YES!
Just what from little you wrote about your story, I think it's a really creative way to incorporate your religion and your beliefs-- using dragon tropes to represent anti-Semitic stereotypes; that's really cool~. If nothing else, you have a really neat idea on your hands, and I say shame on anyone who can't appreciate it for what it is and how much it means to you.
Of course, I can understand where your concern comes from...in a lot of fiction, especially YA fiction, whether it's novels or movies or video games, religion = evil. Religious people usually just want to control others and/or punish them; even villains who have no religious ideas can be given religious motifs/designs to hammer home the point that they are bad people...because that's how ingrained the idea is. =/
And I think it's really...sad. I'm not gonna deny all the harm religious people have done throughout the ages, but that doesn't mean the very idea of religion is inherently harmful. And it doesn't mean people with a close connection to their own religions have 'ulterior motives' when they decide to write about them positively in fiction.

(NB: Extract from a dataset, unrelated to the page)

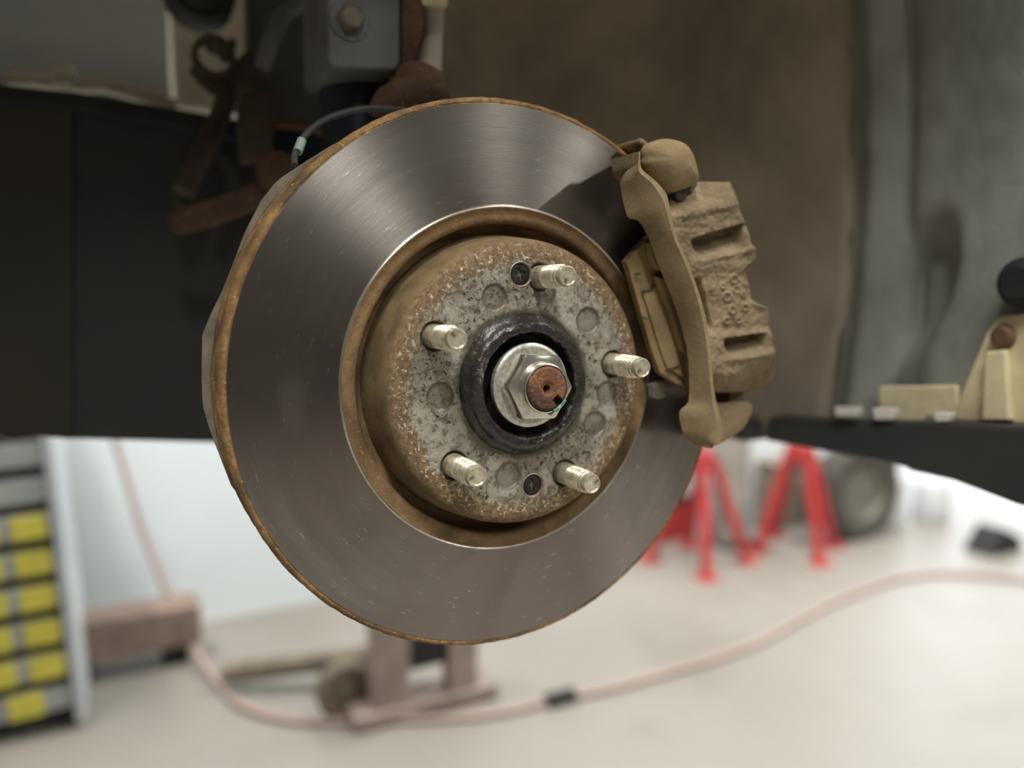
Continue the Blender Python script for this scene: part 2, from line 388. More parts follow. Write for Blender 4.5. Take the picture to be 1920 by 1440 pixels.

I've been working on a story kind of like yours for a while now: a story where my own relationship with the religion I was raised with is abstracted into a fantasy story. ^^ And although the parallels aren't as deep as yours, I still get those concerns about 'alienating' people when I write a really positive, kind moment for the characters where they incorporate their beliefs into their dialogue...as many religious people actually do.
It feels 'wrong'; like it's not allowed...like I'm working for Disney or something and I need to tone things down and keep them secular to please the corporate sponsors. ^^; Even though in my heart, I know there's nothing actually immoral about it, I've consumed enough fiction to know that it's the opposite of what's usually done, and it still feels icky.
But I think there's nothing you can do except ignore those feelings...and the people who will eventually come to you and echo them. I mean, if it's ever to become normal to write non-evil things about religion in fiction, someone has to be brave enough to actually do it.